The Monroe volume is mainly instructive for its samples of what passed for movie reviewing in the daily press of the period. Tags from Kate Cameron and Alton Cook (and if the names mean nothing to you, let’s let it go at that) are appended to the synopses of the Monroe movies: trivia piled upon trivia. The gentlemen trip all over themselves in oafish appreciation of Marilyn’s “natural assets,” “curved surfaces, “shapely gams,” and such. Her resemblance to a force of nature is noted. Her unexpected gifts as a comedienne are constantly being rediscovered, sometimes by the same reviewer. But what will certainly stick in your mind, and throat, is the lush billboard prose that the critics seemed to pass among them, interchangeably.
The Marx Brothers at the Movies is so much better than the other books that it really belongs in another review. There is some point in having a résumé of the Marx movies, partly just to hear those lines again, but partly because the brothers were artists: they stood for something (in fact, they stood for just about anything, and don’t you forget it, Gottlieb). The authors emphasize that the brothers were set in their ways by the time they got to Hollywood. They were already vaudeville veterans crowding their forties, and although they learned to make concessions to the camera, there wasn’t much they could do about their personas. No doubt the vulgarization of Hollywood in the late thirties hastened their extinction.
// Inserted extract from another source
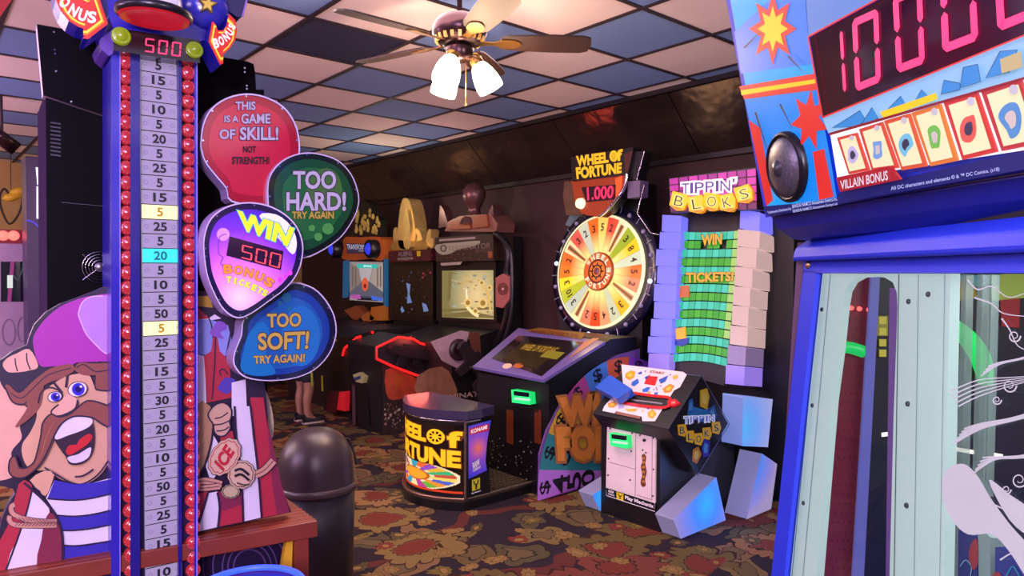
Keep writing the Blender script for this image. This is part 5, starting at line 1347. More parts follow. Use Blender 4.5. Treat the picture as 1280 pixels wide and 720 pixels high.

Now for the moralizing, starting, of course, with Marilyn Monroe, the preacher’s delight. Her book kicks off with a standard bittersweet introduction by Mark Harris, all about the little waif who was kicked around by America and hounded to death by the press and the public. It is a reasonably moving presentation of the case, but we fans already know it by heart. What would be more to the point would be a discussion of the contrary case put by Ezra Goodman in The Fifty Year Decline and Fall of Hollywood: that Miss Monroe grossly libeled her foster parents, that she lied repeatedly about her miserable past, and that she methodically stepped on everybody who ever tried to help her. Mr. Goodman may, in his turn, have been romancing (the ruthlessness cliché vs. the victim cliché), but his piece was carefully documented and needs to be dealt with. He originally prepared it for Time magazine, which dropped it in favor of the sentimental version. Curiously enough, the intellectual community, pop-culture branch, has done the same thing.
It seems possible that both versions had some truth in them. Marilyn seems to have been the kind of person who is reluctant to tell about her past but who still manages to get it told, her way, in time for the early editions. If faces mean anything, Miss Monroe was quite the little go-getter, protected even in death by fatherly intellectuals, who have been conned by that spiritual look, or that lost look, or whatever a girl needs to get ahead. But then having gone and got, having thrust herself forward, like a neurotic stage mother, she found herself well and truly helpless. Because she had absolutely no talent. It was nice of the critics to keep digging up that comic gift and burying it again, but if it was there at all, it was an accident: the result of morbid fear and embarrassment in front of the camera. I can’t say I ever found her wide-eyed dither or dumb-genteel voice particularly amusing; on the contrary, it seemed cruel to laugh at them, and strange of her to ask us to. It seemed like a grim exercise in self-abasement and self-pity, a predatory attempt to capitalize on a defect, to make herself even more pathetic than she was. Such comic gifts I would rather not watch.

The Films of Joan Crawford
by Lawrence J. Quirk (Citadel, $7.95)
The Marx Brothers at the Movies
by Burt Goldblatt and Paul D. Zimmerman (Putnam’s, $5.95)
The Films of Marilyn Monroe
edited by Michael Conway and Mark Ricci (Citadel, $2.45)
The Films of Marlene Dietrich
by Homer Dickens (Citadel, $7.95)
Returning to Marlene Dietrich, one finds a career bracing in its toughness and self-reliance. To judge from the early snaps in the book, she seems to have been a plain girl: so she had the blessings of a slow incubation. It’s a dull thought but true that the slower you build your success the longer it seems to last. One thinks of Bing Crosby shooping along with the Dixie Rhythm Boys, Bob Hope hoofing in Red, Hot and Blue, Archie Leach (Cary Grant) catching Mae West’s eye as an acrobat. Unlike the Marilyn Monroes, who rush on the stage without having prepared anything, these performers have a jauntiness and stoicism, a sense that they can always hold the audience with something, a handstand or a soft-shoe.
The Marx Brothers may have taken almost too much time emerging. It is a sobering thought (and about time you tried one, Gottlieb, your beard is beginning to run) that had the talkies taken another five years in coming, the Marxes might not have adjusted to them at all. Their styles had already hardened by 1930. Older friends advise me that they were funnier on stage than ever they were in movies — a staggering thought. I wish that Messrs. Zimmerman and Goldblatt had given us a more personal view of the Hollywood years. Did the family élan weaken after they got out there? did Chico keep pace with his more sophisticated brothers? and so on. One career is hard enough to manage. Three, these three at least, must have been impossible. Thus one wonders whether the feebleness of their later movies had some extrastudio explanation.
The only moral of the Joan Crawford book is that in those days of more movies and more moviegoers, there was room for more stars, and survival was easier. This could open a tin mine for publishers: The Films of Spring Byington, The Enigma of John Payne, Through the Years With Bugs Bunny. B-books about B-movies.